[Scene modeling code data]

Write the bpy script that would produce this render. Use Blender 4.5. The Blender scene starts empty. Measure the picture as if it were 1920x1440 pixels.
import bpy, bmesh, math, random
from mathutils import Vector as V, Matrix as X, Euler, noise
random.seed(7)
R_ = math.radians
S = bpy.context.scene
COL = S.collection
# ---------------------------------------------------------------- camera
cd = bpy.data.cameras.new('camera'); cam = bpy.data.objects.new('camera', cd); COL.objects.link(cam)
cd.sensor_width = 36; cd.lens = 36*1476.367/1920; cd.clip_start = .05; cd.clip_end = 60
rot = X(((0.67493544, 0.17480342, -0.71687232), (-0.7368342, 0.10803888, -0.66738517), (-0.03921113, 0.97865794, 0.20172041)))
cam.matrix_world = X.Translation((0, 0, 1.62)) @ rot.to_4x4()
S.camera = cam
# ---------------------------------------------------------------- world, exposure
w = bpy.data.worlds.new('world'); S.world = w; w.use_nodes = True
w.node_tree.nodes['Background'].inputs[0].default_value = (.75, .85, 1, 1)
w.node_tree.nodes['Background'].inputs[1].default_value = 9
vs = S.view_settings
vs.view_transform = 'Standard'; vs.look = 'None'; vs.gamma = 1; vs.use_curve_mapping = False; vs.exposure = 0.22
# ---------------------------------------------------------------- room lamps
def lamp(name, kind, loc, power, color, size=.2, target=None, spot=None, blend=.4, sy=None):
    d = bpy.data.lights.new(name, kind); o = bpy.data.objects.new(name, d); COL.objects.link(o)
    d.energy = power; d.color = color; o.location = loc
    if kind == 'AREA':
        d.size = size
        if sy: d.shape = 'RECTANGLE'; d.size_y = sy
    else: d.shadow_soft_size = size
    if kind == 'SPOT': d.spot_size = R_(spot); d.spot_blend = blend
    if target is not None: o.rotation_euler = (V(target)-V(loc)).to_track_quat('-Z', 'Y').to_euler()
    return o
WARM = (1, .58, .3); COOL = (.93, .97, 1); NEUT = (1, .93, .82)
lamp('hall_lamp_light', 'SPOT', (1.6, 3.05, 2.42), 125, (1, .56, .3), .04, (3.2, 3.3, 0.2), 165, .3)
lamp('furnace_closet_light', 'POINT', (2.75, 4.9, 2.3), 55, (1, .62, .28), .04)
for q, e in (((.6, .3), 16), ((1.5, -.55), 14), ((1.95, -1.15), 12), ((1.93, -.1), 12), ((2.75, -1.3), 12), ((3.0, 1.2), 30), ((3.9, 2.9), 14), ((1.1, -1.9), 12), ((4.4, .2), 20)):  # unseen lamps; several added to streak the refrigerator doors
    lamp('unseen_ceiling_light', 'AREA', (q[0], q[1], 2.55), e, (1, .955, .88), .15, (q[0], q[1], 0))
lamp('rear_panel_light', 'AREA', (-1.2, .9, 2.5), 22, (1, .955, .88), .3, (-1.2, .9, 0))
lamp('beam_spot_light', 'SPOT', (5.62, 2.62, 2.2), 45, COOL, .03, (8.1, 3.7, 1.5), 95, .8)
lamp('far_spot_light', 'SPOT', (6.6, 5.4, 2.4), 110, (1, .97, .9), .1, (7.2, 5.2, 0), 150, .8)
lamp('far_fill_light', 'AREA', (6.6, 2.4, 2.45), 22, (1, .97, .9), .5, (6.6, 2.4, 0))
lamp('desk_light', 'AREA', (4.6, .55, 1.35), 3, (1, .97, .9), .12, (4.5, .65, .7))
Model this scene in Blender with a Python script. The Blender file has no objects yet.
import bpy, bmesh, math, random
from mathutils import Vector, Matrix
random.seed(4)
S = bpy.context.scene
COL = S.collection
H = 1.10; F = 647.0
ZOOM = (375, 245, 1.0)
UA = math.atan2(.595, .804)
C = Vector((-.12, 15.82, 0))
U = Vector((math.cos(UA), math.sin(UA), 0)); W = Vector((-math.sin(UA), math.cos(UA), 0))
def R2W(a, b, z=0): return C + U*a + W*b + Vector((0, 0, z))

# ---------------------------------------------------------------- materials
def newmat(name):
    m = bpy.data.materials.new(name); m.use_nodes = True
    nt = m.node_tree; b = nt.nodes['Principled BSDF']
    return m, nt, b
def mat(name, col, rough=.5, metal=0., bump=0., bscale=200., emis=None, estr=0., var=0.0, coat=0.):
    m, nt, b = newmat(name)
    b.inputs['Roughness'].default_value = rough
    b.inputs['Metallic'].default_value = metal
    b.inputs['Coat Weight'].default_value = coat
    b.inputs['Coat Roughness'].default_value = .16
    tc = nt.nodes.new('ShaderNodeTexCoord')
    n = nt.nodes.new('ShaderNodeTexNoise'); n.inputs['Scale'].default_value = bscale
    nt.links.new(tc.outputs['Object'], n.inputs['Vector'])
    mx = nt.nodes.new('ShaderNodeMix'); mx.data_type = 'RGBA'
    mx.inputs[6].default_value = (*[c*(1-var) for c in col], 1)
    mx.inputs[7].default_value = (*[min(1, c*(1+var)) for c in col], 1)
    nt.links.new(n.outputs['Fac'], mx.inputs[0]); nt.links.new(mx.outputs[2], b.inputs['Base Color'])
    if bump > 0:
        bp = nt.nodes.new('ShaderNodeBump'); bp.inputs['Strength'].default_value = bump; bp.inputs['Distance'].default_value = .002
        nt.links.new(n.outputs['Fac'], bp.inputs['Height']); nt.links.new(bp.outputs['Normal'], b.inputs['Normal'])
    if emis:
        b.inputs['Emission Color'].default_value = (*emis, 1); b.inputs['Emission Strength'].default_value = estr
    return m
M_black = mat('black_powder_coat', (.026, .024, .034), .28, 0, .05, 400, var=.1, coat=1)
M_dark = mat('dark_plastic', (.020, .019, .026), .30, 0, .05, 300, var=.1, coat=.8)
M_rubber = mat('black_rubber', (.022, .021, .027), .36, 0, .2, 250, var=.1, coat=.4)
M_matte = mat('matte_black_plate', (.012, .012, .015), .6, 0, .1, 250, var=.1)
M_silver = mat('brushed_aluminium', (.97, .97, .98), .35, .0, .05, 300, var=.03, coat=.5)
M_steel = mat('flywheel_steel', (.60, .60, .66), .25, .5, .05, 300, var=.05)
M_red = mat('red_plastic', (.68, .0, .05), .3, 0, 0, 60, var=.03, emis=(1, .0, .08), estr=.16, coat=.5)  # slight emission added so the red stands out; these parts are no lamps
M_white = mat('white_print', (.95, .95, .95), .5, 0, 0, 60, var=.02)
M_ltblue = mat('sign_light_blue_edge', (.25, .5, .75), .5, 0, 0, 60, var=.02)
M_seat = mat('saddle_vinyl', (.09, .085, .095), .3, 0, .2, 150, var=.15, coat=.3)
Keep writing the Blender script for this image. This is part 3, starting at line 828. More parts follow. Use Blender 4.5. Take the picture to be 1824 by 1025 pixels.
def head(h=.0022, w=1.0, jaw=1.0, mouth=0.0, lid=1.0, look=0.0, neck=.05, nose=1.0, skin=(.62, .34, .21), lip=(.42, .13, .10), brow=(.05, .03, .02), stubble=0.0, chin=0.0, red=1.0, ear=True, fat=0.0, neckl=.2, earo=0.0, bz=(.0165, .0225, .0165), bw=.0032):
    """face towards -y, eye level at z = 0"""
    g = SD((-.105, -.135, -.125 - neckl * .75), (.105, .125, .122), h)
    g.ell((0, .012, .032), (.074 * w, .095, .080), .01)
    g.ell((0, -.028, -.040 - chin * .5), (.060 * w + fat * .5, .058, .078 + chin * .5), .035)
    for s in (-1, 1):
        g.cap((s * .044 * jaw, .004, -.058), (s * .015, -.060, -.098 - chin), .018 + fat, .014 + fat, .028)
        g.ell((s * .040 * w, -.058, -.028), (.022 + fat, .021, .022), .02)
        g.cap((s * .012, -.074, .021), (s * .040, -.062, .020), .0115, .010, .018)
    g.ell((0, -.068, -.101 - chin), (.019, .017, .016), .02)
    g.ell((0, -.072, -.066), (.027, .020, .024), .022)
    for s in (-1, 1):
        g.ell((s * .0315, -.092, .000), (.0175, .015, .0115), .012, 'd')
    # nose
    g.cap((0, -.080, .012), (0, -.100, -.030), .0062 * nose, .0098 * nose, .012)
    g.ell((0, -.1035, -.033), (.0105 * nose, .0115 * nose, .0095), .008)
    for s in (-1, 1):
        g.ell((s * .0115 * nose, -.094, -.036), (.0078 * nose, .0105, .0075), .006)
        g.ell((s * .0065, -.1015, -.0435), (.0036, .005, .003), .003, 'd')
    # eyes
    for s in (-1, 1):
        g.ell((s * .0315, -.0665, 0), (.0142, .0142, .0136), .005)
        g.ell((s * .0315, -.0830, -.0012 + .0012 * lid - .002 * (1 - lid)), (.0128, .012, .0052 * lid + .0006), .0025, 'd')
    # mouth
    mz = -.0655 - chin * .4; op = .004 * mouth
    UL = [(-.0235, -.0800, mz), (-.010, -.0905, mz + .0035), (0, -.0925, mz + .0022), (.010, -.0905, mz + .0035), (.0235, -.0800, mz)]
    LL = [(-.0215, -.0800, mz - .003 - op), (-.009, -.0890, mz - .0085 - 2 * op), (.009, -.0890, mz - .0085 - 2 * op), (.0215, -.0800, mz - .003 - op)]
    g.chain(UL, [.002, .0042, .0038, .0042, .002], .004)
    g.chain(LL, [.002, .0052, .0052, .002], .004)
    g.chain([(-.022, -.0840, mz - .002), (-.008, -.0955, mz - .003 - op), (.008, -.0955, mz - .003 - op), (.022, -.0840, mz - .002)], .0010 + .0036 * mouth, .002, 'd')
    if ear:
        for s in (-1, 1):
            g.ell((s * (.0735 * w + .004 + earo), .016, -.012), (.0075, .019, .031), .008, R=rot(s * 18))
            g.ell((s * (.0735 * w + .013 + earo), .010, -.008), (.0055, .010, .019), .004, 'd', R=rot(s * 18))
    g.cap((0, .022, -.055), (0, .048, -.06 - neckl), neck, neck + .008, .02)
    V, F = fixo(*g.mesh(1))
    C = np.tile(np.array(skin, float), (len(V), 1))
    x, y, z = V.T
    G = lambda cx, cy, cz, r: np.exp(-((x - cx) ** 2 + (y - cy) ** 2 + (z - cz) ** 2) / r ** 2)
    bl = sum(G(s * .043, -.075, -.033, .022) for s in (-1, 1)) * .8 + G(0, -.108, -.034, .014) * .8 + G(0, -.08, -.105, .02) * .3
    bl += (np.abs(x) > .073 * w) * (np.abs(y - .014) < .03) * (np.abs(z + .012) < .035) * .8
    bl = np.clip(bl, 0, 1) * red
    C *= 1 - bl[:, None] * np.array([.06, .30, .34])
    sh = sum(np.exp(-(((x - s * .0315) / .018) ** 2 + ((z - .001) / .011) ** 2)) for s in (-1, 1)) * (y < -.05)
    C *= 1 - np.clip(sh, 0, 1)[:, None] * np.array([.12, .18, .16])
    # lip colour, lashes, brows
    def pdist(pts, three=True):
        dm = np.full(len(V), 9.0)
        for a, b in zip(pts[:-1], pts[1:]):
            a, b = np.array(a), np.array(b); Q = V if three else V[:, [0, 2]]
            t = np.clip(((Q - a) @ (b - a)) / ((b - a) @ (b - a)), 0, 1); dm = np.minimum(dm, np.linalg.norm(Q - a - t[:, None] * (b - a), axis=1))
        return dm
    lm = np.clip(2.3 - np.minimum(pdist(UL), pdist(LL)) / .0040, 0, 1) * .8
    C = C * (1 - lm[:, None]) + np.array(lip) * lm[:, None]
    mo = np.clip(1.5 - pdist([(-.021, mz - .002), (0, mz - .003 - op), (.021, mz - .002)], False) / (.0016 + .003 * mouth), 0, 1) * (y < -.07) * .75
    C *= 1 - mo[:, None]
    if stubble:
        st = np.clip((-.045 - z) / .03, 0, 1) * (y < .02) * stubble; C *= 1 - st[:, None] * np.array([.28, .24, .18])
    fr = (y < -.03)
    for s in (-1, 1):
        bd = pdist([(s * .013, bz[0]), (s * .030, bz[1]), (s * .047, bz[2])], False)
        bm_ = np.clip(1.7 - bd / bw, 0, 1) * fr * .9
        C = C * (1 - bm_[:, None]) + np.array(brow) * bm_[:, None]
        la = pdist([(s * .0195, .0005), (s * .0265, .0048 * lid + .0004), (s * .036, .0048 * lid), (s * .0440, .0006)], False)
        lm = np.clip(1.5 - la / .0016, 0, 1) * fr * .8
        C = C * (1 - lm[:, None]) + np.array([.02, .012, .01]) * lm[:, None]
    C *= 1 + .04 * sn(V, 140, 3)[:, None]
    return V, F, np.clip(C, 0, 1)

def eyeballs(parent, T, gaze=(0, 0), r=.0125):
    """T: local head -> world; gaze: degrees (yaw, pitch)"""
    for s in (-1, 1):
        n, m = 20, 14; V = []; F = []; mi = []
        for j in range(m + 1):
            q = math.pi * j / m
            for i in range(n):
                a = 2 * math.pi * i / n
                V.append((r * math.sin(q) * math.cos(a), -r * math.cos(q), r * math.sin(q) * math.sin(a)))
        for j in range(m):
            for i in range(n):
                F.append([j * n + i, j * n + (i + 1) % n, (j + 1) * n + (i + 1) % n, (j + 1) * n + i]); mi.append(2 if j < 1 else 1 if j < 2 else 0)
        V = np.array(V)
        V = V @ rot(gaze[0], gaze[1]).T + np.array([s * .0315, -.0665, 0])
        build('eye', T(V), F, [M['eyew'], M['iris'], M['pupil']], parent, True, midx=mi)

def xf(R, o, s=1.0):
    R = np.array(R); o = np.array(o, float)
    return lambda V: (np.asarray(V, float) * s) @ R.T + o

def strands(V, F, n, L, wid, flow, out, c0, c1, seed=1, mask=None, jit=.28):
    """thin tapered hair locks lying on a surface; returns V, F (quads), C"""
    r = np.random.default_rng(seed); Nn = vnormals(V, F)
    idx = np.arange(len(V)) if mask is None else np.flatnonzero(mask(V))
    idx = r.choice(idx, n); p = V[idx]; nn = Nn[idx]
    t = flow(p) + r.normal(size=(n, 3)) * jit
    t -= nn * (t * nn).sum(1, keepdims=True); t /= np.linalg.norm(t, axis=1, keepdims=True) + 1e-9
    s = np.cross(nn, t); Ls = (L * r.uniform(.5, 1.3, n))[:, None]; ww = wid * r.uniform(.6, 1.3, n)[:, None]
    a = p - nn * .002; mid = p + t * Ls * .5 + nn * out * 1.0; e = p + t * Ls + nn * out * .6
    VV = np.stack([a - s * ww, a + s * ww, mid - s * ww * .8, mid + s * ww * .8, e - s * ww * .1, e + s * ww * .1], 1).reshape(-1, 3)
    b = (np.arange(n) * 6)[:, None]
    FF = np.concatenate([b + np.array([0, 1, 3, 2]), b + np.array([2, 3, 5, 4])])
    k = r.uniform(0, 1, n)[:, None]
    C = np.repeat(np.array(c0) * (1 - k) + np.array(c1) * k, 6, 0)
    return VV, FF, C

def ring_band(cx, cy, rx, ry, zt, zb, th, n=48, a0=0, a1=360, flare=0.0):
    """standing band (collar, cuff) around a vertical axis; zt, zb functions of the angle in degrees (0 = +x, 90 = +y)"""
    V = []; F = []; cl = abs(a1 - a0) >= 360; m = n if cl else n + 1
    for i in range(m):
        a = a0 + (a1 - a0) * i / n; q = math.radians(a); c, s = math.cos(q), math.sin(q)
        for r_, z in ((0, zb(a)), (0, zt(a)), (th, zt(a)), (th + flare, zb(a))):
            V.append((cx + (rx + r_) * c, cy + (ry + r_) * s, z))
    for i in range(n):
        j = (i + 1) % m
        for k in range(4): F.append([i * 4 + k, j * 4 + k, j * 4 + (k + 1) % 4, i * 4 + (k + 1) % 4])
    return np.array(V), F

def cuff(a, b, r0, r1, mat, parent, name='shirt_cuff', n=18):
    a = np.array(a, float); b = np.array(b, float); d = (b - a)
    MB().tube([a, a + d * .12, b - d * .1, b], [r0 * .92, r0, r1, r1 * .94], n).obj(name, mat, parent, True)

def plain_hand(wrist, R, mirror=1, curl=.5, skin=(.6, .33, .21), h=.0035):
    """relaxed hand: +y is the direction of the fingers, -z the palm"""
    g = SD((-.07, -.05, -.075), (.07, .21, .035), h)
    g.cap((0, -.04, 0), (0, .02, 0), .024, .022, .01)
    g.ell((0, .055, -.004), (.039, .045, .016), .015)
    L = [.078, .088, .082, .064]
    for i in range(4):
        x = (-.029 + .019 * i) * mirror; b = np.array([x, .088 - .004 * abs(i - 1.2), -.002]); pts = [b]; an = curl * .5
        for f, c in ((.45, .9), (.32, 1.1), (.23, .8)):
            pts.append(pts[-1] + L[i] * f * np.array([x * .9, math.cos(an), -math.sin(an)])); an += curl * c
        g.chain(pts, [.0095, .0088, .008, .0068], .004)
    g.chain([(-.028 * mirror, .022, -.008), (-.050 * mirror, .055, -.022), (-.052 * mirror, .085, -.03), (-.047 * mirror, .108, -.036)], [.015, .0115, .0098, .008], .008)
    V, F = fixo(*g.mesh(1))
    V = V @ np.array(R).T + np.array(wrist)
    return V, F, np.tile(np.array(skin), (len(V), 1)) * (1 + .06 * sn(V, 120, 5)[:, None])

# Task
Begin at the line containing "Model this scene", end at the line containing "def R2W(a, b, z=0): return", and reproduce every line in that range exactly, both ends included.

# Expected output
Model this scene in Blender with a Python script. The Blender file has no objects yet.
import bpy, bmesh, math, random
from mathutils import Vector, Matrix
random.seed(4)
S = bpy.context.scene
COL = S.collection
H = 1.10; F = 647.0
ZOOM = (375, 245, 1.0)
UA = math.atan2(.595, .804)
C = Vector((-.12, 15.82, 0))
U = Vector((math.cos(UA), math.sin(UA), 0)); W = Vector((-math.sin(UA), math.cos(UA), 0))
def R2W(a, b, z=0): return C + U*a + W*b + Vector((0, 0, z))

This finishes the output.